LinuxとGitの生みの親であるLinus Torvalds氏が、韓国・ソウルで開催されたLinux Foundation Open Source Summitでインタビューに応じ、ソフトウェア開発におけるAIの役割について言及しています(The Register)。
Torvalds氏はAIを利用し、雰囲気でコードを書く「バイブコーディング」をかなり肯定的に捉えているようです。ただしそれは学習や入門の手段としてであり、プロダクションコードには不向きだと強調。「保守性の観点からは恐ろしいアイデアだ」と述べています。バイブコーディングは新規参入者にとってコンピューティングへの道筋を提供するもので、自身ではAI支援コーディングを使用していないそうです。
Nvidiaに関しては、AIブームによってLinuxカーネル開発に協力的になった点を評価しています。20年前は「悪役」だったがものの、今はGPU分野で重要なプレイヤーになっていると指摘しています。AIクローラーによるインフラへの負荷や、AIが生成する誤ったバグ報告は問題で、curlなど他のプロジェクトほどではないものの、Linuxカーネルにも影響はあると述べています。
同氏は「コンパイラがアセンブリコードを書く手間を省いたように、AIも生産性を高めるツールに過ぎない」との見解を示し。

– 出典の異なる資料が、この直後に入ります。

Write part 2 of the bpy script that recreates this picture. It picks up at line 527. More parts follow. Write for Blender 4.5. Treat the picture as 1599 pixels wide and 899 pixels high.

プログラマーを消すものではなく、日常に溶け込む存在になるだろうと予測しています。
また、LinuxカーネルにおけるRustの採用についていは、実験段階を超えて「本格的な一部」となりつつあるとし、進展は予想以上に時間がかかったものの、今や現実的な選択肢になっていると語っています。
このインタビューは、AIや新しい開発スタイルに対するTorvalds氏の「冷静な現実感」を示しています。同氏は革新を否定していませんが、「保守性」や「現実的な運用」を重視する姿勢を貫いています。